So what do these new numbers on the graph mean?

I’m looking at the graph of PID on my new system with BrewBlox, which by the way is happily fermenting beer right now, and wondering what these all mean:

The system only has a chiller right now, the system is slowly warming to it’s set point, so I can see proportional becoming less negative over time, but still -1.8ish, but what is the unit of these numbers? When does it actually trigger the chiller to engage, what setpoint is that, and what unit is it in?

I think there is a bug somewhere that causes units to not show. They are the same as in the settings form:

image

If you couple it with a PWM actuator, the output unit is % active, with 100% being on continuously.

So the error is (setpoint - actual temp) after filtering.
Derivative of error is in degrees per hour.
Integral is in degrees multiplied by hours.

The settings from also shows how there are multiplied or divided with Kp, Ti and Td to get the output parts P I and D.

In your case, the derivative seems to be a bit overactive. Maybe because you have not updated to the latest version (we had a bug in derivative filtering).

ah, ok, I’ll update tonight.

Thanks for the feedback regarding the units in the legend.
I’m working on a improving the display, probably can finish it today and merge tomorrow.

This is how it will look in the new version:

Better?

way better! Will upgrading my firmware dump my current brew’s data?
If you’re upgrading the display, I added one issue in GitHub, that duration/close modal is in exactly the wrong place for every graph, it’s always covering what just happened.

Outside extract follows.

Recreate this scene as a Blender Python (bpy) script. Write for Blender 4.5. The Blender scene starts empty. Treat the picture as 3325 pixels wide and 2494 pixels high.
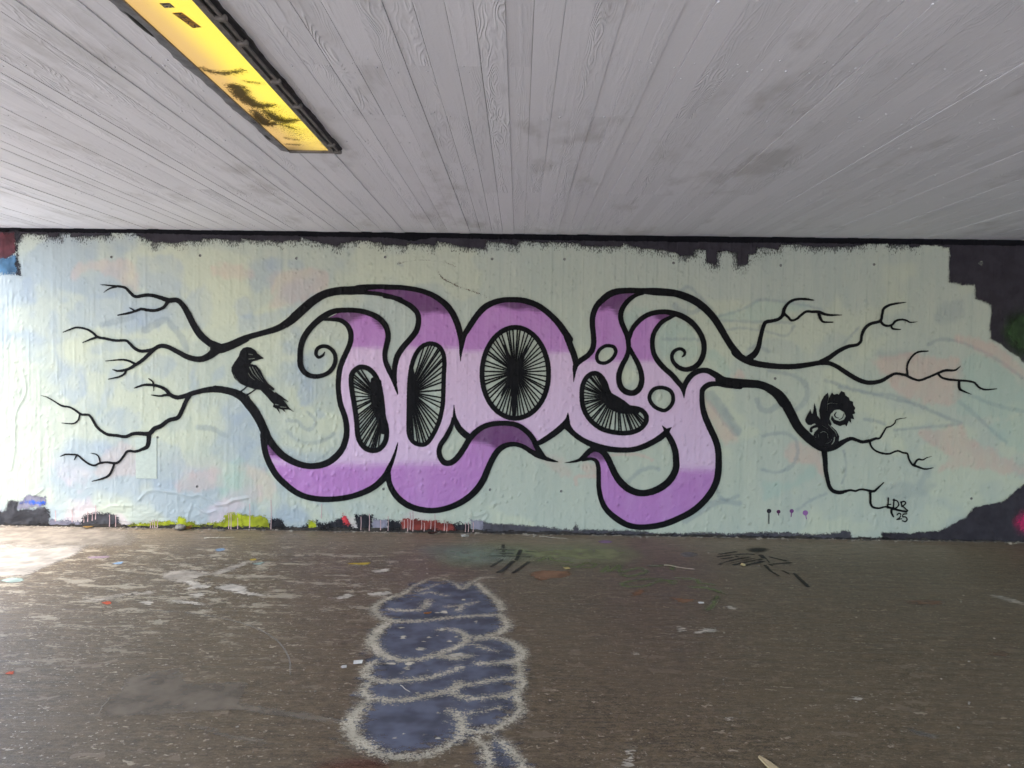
import bpy, bmesh, math, random
import numpy as np
from mathutils import Matrix, Vector

scene = bpy.context.scene
# ------------------------------------------------------------------ camera
H = 2.8                                     # ceiling height of the underpass, metres
cam_data = bpy.data.cameras.new('camera')
cam = bpy.data.objects.new('camera', cam_data)
scene.collection.objects.link(cam)
scene.camera = cam
cam_data.sensor_fit = 'HORIZONTAL'
cam_data.sensor_width = 36.0
cam_data.lens = 24.967
cam_data.clip_start = 0.05
cam_data.clip_end = 1000.0
CY, CP, CR = 0.009447, -0.033492, 0.013939   # yaw to the left, pitch, roll (radians)
_f = Vector((-math.sin(CY) * math.cos(CP), math.cos(CY) * math.cos(CP), math.sin(CP)))
_r = Vector((math.cos(CY), math.sin(CY), 0.0))
_u = _r.cross(_f)
_r2 = _r * math.cos(CR) + _u * math.sin(CR)
_u2 = _u * math.cos(CR) - _r * math.sin(CR)
cam.matrix_world = Matrix(((_r2.x, _u2.x, -_f.x, 0.0), (_r2.y, _u2.y, -_f.y, -6.6232),
                           (_r2.z, _u2.z, -_f.z, 1.6308), (0, 0, 0, 1)))
# ------------------------------------------------------------------ sky, sun, exposure
SUN_EL, SUN_AZ = 62.0, 251.0                 # azimuth clockwise from +Y (the wall side)
world = bpy.data.worlds.new('World')
scene.world = world
world.use_nodes = True
_wn = world.node_tree
_bg = _wn.nodes['Background']
_sky = _wn.nodes.new('ShaderNodeTexSky')
_sky.sky_type = 'NISHITA'
_sky.sun_disc = False
_sky.sun_elevation = math.radians(SUN_EL)
_sky.sun_rotation = math.radians(SUN_AZ)
_sky.dust_density = 3.0
_wn.links.new(_sky.outputs[0], _bg.inputs[0])
_bg.inputs[1].default_value = 0.12
sun_data = bpy.data.lights.new('sun', 'SUN')
sun_data.energy = 0.7
sun_data.angle = math.radians(28.0)
sun_data.color = (1.0, 0.98, 0.95)
sun = bpy.data.objects.new('sun', sun_data)
scene.collection.objects.link(sun)
_el, _az = math.radians(SUN_EL), math.radians(SUN_AZ)
sun.rotation_euler = Vector((-math.sin(_az) * math.cos(_el), -math.cos(_az) * math.cos(_el), -math.sin(_el))).to_track_quat('-Z', 'Y').to_euler()
sun.location = (-20, -10, 20)
scene.view_settings.view_transform = 'Standard'
scene.view_settings.look = 'None'
scene.view_settings.gamma = 1.0
scene.view_settings.use_curve_mapping = False
scene.view_settings.exposure = 2.86
scene.render.engine = 'CYCLES'
scene.cycles.max_bounces = 8
scene.cycles.diffuse_bounces = 5
scene.cycles.transparent_max_bounces = 32
scene.cycles.use_denoising = True
scene.cycles.use_adaptive_sampling = True
scene.cycles.adaptive_threshold = 0.02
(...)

I open devtools and hide it every time I look at the graphs. if that could go off the graphed area, that would be awesome.

I’ll probably dig into this tonight, but I’d like to be able to display ad-hoc influx queries, or just graph multiple widgets (with their respective scale) on the same graph. I’m not a front end engineer, so don’t expect anything special from me, but I’ll try to chop something together for this.

That’s what the graph widget is for…

Noted on the close button overlap.

maybe this is less of an issue when you read temp in C, but for me the scale for a lot of process is 0-1 or less than 10, but my temp is 68 so the graph gets difficult to resolve. I’d like to be able to run 2 independent scales on a single graph, one on the right and one on the left.

Graph widget(s) can be used for more persistent data grouping. In individual graphs you can also show/hide lines by clicking on them in the legend. Double click to only show the clicked line.

I don’t think there’s a screen position where the settings area in a fullscreen graph will never cover data, and still remain findable. A viable solution may be to make it draggable.

For now, you can also work around it by dragging the plotly graph so “now” is to the left of the settings (shift+drag I think).

Hi Bob,
This is what I’m talking about, if these two graphs were overlaid with one scale on the left Y axis for temp, and one scale on the right axis for the PID loop and pump state, you’d be able to see the actual data, instead of a straight line for everything, because the scale on the left would be something like 65-70 deg F and the scale on the right would be 0-1, so I could quickly see that turning the pump on for X seconds results in a corresponding drop in Y deg over Z hours:

If you click on a value in the legend (below the X axis), it will hide that value, and automatically rescale the Y axis range. You can also click and drag inside the graph to zoom in.

Plotly (the graphing library) does support multiple Y axes, to achieve the effect you describe. This (and some other layout options) is something we’d like to support in the future, but does not have top priority.

Just to throw an idea out there: a possible solution could be to divide the data set in 2 groups based on their min/max.

We can give the left and right axis a different text color and the names in the legend the same color.

Units in the legend, and the moved duration/close panel are now live on edge.

Still ToDo: multiple Y-axes, and automating release notes / announcements of what exactly is being pushed to edge/stable.